Improving Student Bookwork Presentation
The current situation:
In earlier days presentation expectations were defined for each level throughout the school. Currently, many schools leave such expectations to individual teachers. This has resulted in many students having to waste time each year working out what their new teacher expects. Many schools have in recent years, negotiated sensible guidelines and expectations.
Establish School Wide Standards.
If schools wish to improve the quality of student presentation they need as a staff to establish a basic set of expectations and guidelines so as to develop a sense of consistency throughout the school and then to use these as a baseline to encourage innovation and ingenuity.
The challenge is for teachers at each level to establish what is to be expected. They then to discuss their ideas with the teachers of the class levels that pass on students to them and with the teachers they pass their students on to. Such things as basic book formats, marking procedures and different ways of presenting information need to be considered. At one school all students write in black biro, edit their own work in red and teachers comment with blue.
Each class teacher needs to establish clear expectations as soon as possible in the year so students can then begin to work to continually improve their presentation based on known criteria. Each student needs to develop an understanding of the need for continual quality improvement. A simple question they can ask themselves is, ‘Is my last page better than the one before - why - and what will I need to do to improve tomorrow? This establishes simple goal setting. Presentation skills will also include visual layout designs, how to develop simple charts and how to include quality focussed illustrations. School Journals and school reference books could be referred to for examples. If these presentation procedures are established early in the year then teachers can then focus for the rest of the year on improving the student’s quality thinking and research skills.

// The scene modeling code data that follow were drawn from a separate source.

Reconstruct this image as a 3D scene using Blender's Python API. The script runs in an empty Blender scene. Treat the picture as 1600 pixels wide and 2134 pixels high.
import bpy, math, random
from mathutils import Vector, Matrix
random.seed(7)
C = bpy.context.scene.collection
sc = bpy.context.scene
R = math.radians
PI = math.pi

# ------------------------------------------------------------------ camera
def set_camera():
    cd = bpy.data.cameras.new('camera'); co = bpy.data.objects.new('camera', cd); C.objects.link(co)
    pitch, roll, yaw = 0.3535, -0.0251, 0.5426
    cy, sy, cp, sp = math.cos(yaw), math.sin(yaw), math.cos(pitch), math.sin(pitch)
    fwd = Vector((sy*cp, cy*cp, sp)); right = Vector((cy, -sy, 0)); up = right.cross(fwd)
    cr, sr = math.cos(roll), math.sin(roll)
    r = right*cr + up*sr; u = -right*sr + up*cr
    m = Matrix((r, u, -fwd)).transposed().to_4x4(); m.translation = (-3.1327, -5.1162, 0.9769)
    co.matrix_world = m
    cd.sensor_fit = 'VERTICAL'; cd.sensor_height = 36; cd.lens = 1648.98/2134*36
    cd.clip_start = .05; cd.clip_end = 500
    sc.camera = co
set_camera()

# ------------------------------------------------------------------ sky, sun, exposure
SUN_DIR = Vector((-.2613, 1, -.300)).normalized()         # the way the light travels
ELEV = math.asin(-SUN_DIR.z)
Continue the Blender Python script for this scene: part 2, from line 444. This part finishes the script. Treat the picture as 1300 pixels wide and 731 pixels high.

If these procedures are followed student book and chart work will show observable qualitative improvement. Best samples can be kept in a portfolio. One school used an old filing cabinet and each student had their own file for dated finished work from across the curriculum. In some schools the student books themselves are regarded as 'portfolios' sent home once a term for parent comment. With the advent of computers at another school the students have a 50 page clear file in which they include both computer developed work as well as hand written material.